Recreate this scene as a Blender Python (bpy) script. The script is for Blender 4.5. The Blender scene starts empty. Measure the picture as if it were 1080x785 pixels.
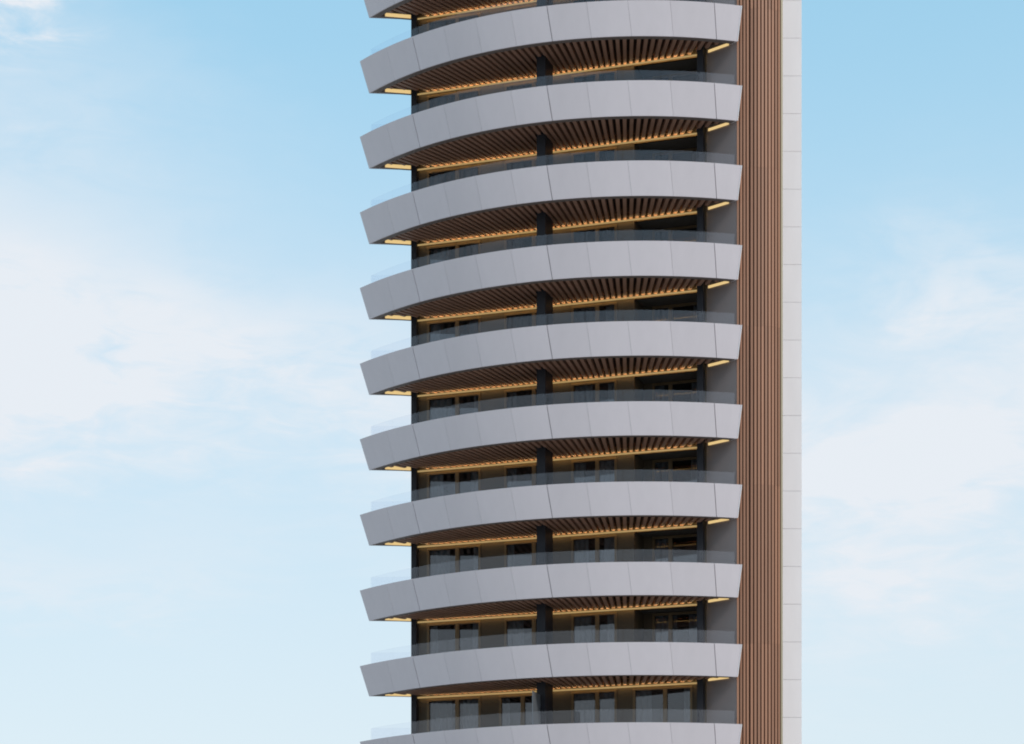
import bpy, bmesh, math, random
from math import sin, cos, radians, pi, atan2, hypot
random.seed(7)
scene = bpy.context.scene
COL = scene.collection

# ------------------------------------------------------------------ camera
EYE = 1.6
cam_d = bpy.data.cameras.new('camera')
cam_d.sensor_width = 36.0
cam_d.lens = 2500.0 / 1080.0 * 36.0
cam_d.shift_y = (1115.0 - 392.5) / 1080.0
cam_d.clip_start = 0.5
cam_d.clip_end = 9000.0
cam = bpy.data.objects.new('camera', cam_d)
cam.location = (0, 0, EYE)
cam.rotation_euler = (radians(90), 0, 0)
COL.objects.link(cam)
scene.camera = cam

# ------------------------------------------------------------------ exposure
vs = scene.view_settings
vs.view_transform = 'Standard'
vs.look = 'None'
vs.gamma = 1.0
vs.use_curve_mapping = False
vs.exposure = 0.42
scene.cycles.use_denoising = True
scene.cycles.max_bounces = 8
scene.cycles.filter_width = 1.9
scene.cycles.transparent_max_bounces = 16
scene.cycles.caustics_reflective = False
scene.cycles.caustics_refractive = False

# ------------------------------------------------------------------ sun
SUN_EL = radians(38)
SUN_AZ = radians(142)          # clockwise from +Y (north): to the right and behind the camera
sd = bpy.data.lights.new('sun', 'SUN')
sd.energy = 1.5
sd.angle = radians(12)
sd.color = (1.0, 0.95, 0.88)
sun = bpy.data.objects.new('sun', sd)
sun.rotation_euler = (radians(90) - SUN_EL, 0, radians(180) - SUN_AZ)
sun.location = (60, -40, 120)
COL.objects.link(sun)

# ------------------------------------------------------------------ sky with thin cloud
world = bpy.data.worlds.new('World')
scene.world = world
world.use_nodes = True
wn, wl = world.node_tree.nodes, world.node_tree.links
wn.clear()
def W(t, **kw):
    n = wn.new(t)
    for k, v in kw.items():
        setattr(n, k, v)
    return n
def wmath(op, a, b=None, c=None, clamp=False):
    n = W('ShaderNodeMath', operation=op, use_clamp=clamp)
    for i, v in enumerate((a, b, c)):
        if v is None:
            continue
        if isinstance(v, (int, float)):
            n.inputs[i].default_value = v
        else:
            wl.new(v, n.inputs[i])
    return n.outputs[0]
out = W('ShaderNodeOutputWorld')
bg = W('ShaderNodeBackground')
wl.new(bg.outputs[0], out.inputs[0])
SKY_STRENGTH = 0.10
bg.inputs[1].default_value = SKY_STRENGTH
sky = W('ShaderNodeTexSky', sky_type='NISHITA')
sky.sun_disc = False
sky.sun_elevation = SUN_EL
sky.sun_rotation = SUN_AZ
sky.altitude = 30.0
sky.air_density = 1.0
sky.dust_density = 1.2
sky.ozone_density = 1.6
tc = W('ShaderNodeTexCoord')
sep = W('ShaderNodeSeparateXYZ')
wl.new(tc.outputs['Generated'], sep.inputs[0])
az = wmath('ARCTAN2', sep.outputs[0], sep.outputs[1])
el = wmath('ARCSINE', sep.outputs[2])
# uneven drift of the cloud edges
comb = W('ShaderNodeCombineXYZ')
wl.new(az, comb.inputs[0]); wl.new(el, comb.inputs[1])
def wnoise(scale_x, scale_y, detail, rough, off, rot=0.0, dist=0.0):
    mp = W('ShaderNodeMapping')
    mp.inputs['Location'].default_value = (off, off * 0.7, off * 0.31)
    mp.inputs['Rotation'].default_value = (0, 0, rot)
    mp.inputs['Scale'].default_value = (scale_x, scale_y, 1)
    wl.new(comb.outputs[0], mp.inputs[0])
    nz = W('ShaderNodeTexNoise')
    nz.inputs['Scale'].default_value = 1.0
    nz.inputs['Detail'].default_value = detail
    nz.inputs['Roughness'].default_value = rough
    nz.inputs['Distortion'].default_value = dist
    wl.new(mp.outputs[0], nz.inputs['Vector'])
    return nz.outputs['Fac']
n_big = wnoise(7, 13, 6, 0.55, 3.1, 0.25, 0.3)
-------
PROBLEM DESCRIPTION
Write out the whole listing again, exactly, with no pictures.

EXERCISE RESPONSE
Recreate this scene as a Blender Python (bpy) script. The script is for Blender 4.5. The Blender scene starts empty. Measure the picture as if it were 1080x785 pixels.
import bpy, bmesh, math, random
from math import sin, cos, radians, pi, atan2, hypot
random.seed(7)
scene = bpy.context.scene
COL = scene.collection

# ------------------------------------------------------------------ camera
EYE = 1.6
cam_d = bpy.data.cameras.new('camera')
cam_d.sensor_width = 36.0
cam_d.lens = 2500.0 / 1080.0 * 36.0
cam_d.shift_y = (1115.0 - 392.5) / 1080.0
cam_d.clip_start = 0.5
cam_d.clip_end = 9000.0
cam = bpy.data.objects.new('camera', cam_d)
cam.location = (0, 0, EYE)
cam.rotation_euler = (radians(90), 0, 0)
COL.objects.link(cam)
scene.camera = cam

# ------------------------------------------------------------------ exposure
vs = scene.view_settings
vs.view_transform = 'Standard'
vs.look = 'None'
vs.gamma = 1.0
vs.use_curve_mapping = False
vs.exposure = 0.42
scene.cycles.use_denoising = True
scene.cycles.max_bounces = 8
scene.cycles.filter_width = 1.9
scene.cycles.transparent_max_bounces = 16
scene.cycles.caustics_reflective = False
scene.cycles.caustics_refractive = False

# ------------------------------------------------------------------ sun
SUN_EL = radians(38)
SUN_AZ = radians(142)          # clockwise from +Y (north): to the right and behind the camera
sd = bpy.data.lights.new('sun', 'SUN')
sd.energy = 1.5
sd.angle = radians(12)
sd.color = (1.0, 0.95, 0.88)
sun = bpy.data.objects.new('sun', sd)
sun.rotation_euler = (radians(90) - SUN_EL, 0, radians(180) - SUN_AZ)
sun.location = (60, -40, 120)
COL.objects.link(sun)

# ------------------------------------------------------------------ sky with thin cloud
world = bpy.data.worlds.new('World')
scene.world = world
world.use_nodes = True
wn, wl = world.node_tree.nodes, world.node_tree.links
wn.clear()
def W(t, **kw):
    n = wn.new(t)
    for k, v in kw.items():
        setattr(n, k, v)
    return n
def wmath(op, a, b=None, c=None, clamp=False):
    n = W('ShaderNodeMath', operation=op, use_clamp=clamp)
    for i, v in enumerate((a, b, c)):
        if v is None:
            continue
        if isinstance(v, (int, float)):
            n.inputs[i].default_value = v
        else:
            wl.new(v, n.inputs[i])
    return n.outputs[0]
out = W('ShaderNodeOutputWorld')
bg = W('ShaderNodeBackground')
wl.new(bg.outputs[0], out.inputs[0])
SKY_STRENGTH = 0.10
bg.inputs[1].default_value = SKY_STRENGTH
sky = W('ShaderNodeTexSky', sky_type='NISHITA')
sky.sun_disc = False
sky.sun_elevation = SUN_EL
sky.sun_rotation = SUN_AZ
sky.altitude = 30.0
sky.air_density = 1.0
sky.dust_density = 1.2
sky.ozone_density = 1.6
tc = W('ShaderNodeTexCoord')
sep = W('ShaderNodeSeparateXYZ')
wl.new(tc.outputs['Generated'], sep.inputs[0])
az = wmath('ARCTAN2', sep.outputs[0], sep.outputs[1])
el = wmath('ARCSINE', sep.outputs[2])
# uneven drift of the cloud edges
comb = W('ShaderNodeCombineXYZ')
wl.new(az, comb.inputs[0]); wl.new(el, comb.inputs[1])
def wnoise(scale_x, scale_y, detail, rough, off, rot=0.0, dist=0.0):
    mp = W('ShaderNodeMapping')
    mp.inputs['Location'].default_value = (off, off * 0.7, off * 0.31)
    mp.inputs['Rotation'].default_value = (0, 0, rot)
    mp.inputs['Scale'].default_value = (scale_x, scale_y, 1)
    wl.new(comb.outputs[0], mp.inputs[0])
    nz = W('ShaderNodeTexNoise')
    nz.inputs['Scale'].default_value = 1.0
    nz.inputs['Detail'].default_value = detail
    nz.inputs['Roughness'].default_value = rough
    nz.inputs['Distortion'].default_value = dist
    wl.new(mp.outputs[0], nz.inputs['Vector'])
    return nz.outputs['Fac']
n_big = wnoise(7, 13, 6, 0.55, 3.1, 0.25, 0.3)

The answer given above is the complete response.